Nari Ward and LSU School of Art Students Work on Installations for Rooted Communities Exhibit










New York–artist Nari Ward recently completed the first of three official visits as part of his residency as the 2013–14 LSU College of Art + Design Nadine Carter Russell Chair. The focus of his January visit was to begin work on several sculptural installations that will be installed at the LSU Museum of Art for the Rooted Communities exhibition. These installations will be featured in a specially designated space provided to display new works created by Ward and School of Art students during Ward’s residency at LSU.
During his visit in January, Ward worked on several installations, with help from volunteers, students from the School of Art, and Tom LaPann, a 2013 graduate of the School of Art MFA program, who is assisting Ward as a fabricator. Students from Associate Professor Malcolm McClay’s advanced sculpture class, students from the Graphic Design Student Office (GDSO), and Chris Bergeron, a graduate of the architecture program at LSU, are all helping Ward complete the installations.
Themes of Ward’s installations typically include social injustice, citizenship, poverty, and consumerism. During a previous visit in late December 2013, Ward visited the community of Old South Baton Rouge and came across an abandoned building that was formerly Alvin Roy’s Strength & Health Studios. He found dozens of old, dirty bottles beneath the foundation, which he is using to create an installation that plays on the concept of a weight bench. Ward and his helpers used the laser cutter in the Design Shop to fabricate numerous free-weights, constructed with Plexiglas and the bottles found at the abandoned building. Jeremy Grassman and Juan Valdera from GDSO assisted in transferring an old image of the front of the gym into a pen-and-ink illustration that served as the template for an etching performed with the laser cutter.
Ward and LaPann also completed another Tired Seat, built with used tires and fire hoses.
Another installation features large, numbered signs that Ward salvaged at Lamar Graphics during his visit to Baton Rouge in December. Ward used chalkboard paint to fill in the numbers, and much like the age-old punishment for naughty school children, he “wrote his lines” on the chalkboard: “I will not fall . . . I will not kill . . .”
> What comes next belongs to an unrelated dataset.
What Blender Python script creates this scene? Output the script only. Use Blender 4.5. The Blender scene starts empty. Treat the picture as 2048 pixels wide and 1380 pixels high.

Ward will be adding work to the gallery at the LSU Museum of Art throughout his residency at LSU. Visitors are encouraged to make repeat visits to the exhibition, which runs February through August. Ward will visit the college in February to complete and refine the installations he began in January and to attend the opening reception at the LSU Museum of Art on February 6. He will make lengthier visits twice more during the spring semester.